Wade, a first-round pick by the Heat in 2003 who was instrumental in all three of the teams’ NBA championships, was asked whether episodes such as this made him realize how much he meant to people in South Florida. “My mom always told me that my life was bigger than basketball,” he replied. “And I always carry that around by the way I try to treat people. I treat them the way that I want to be treated or the way I want my kids to be treated.

“I also understand the position that I’m in. God has given me this unbelievable opportunity to play at this level, and I understand what comes with that from a role-model standpoint.”

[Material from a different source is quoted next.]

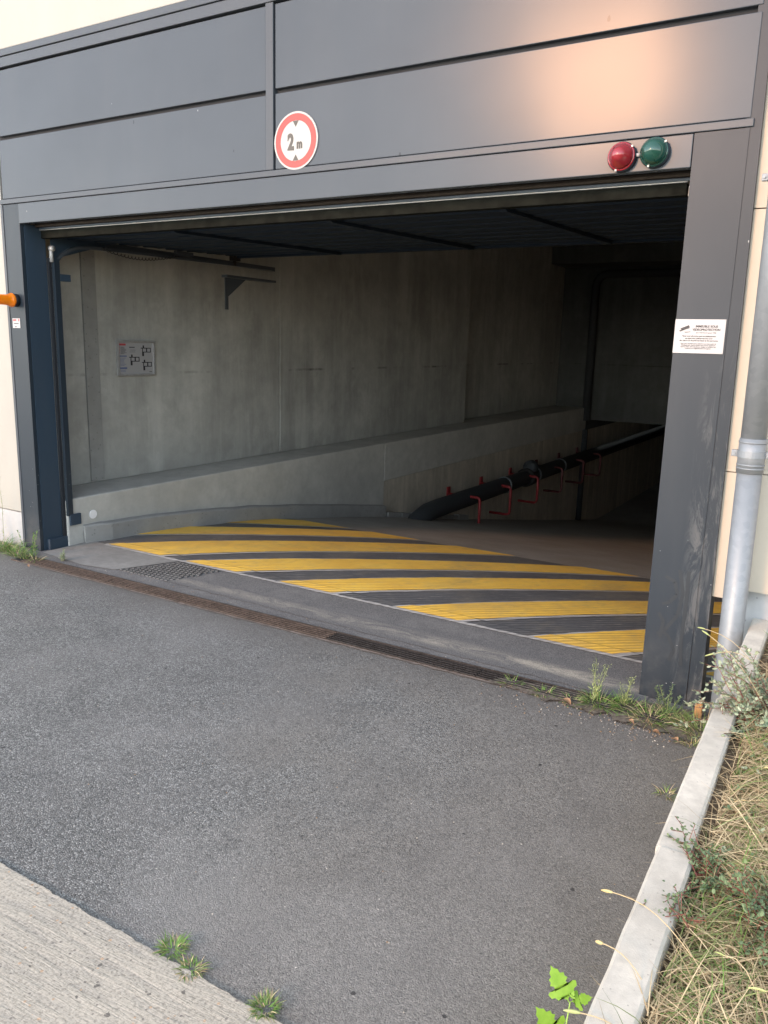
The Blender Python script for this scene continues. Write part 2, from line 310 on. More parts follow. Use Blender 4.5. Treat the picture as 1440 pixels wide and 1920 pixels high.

Wade echoed those comments later in the day on Twitter, while also referring to the “shut up and dribble” criticism recently leveled at LeBron James, his good friend and former teammate, and Kevin Durant by Fox News’s Laura Ingraham. The 12-time all-star, who returned to the Heat earlier this month in a trade from James’s Cavaliers, posted a photo of Oliver and said he was dedicating the rest of his season to the slain 17-year-old.

For the rest of the season, Heat players will wear an “MSD” patch on their uniforms to honor the victims at Douglas High. Before a home game Saturday against the Grizzlies, a ceremony was held in which members of Miami and Memphis stood together on the court, helping hold a large banner bearing the high school’s name and logo, “as a symbol of unity in the wake of the events that shook our community to its foundation.”

Holding a microphone, Wade then stepped forward and addressed the crowd at Miami’s American Airlines Arena, located about 50 miles south of Douglas High. “Tonight we honor the 17 lives that were tragically lost in Parkland,” he said. “We applaud the fearless students that are fighting for their lives.

“We also make sure that their voices are heard around gun safety. You are our nation’s inspiration. We salute you and we support you​.”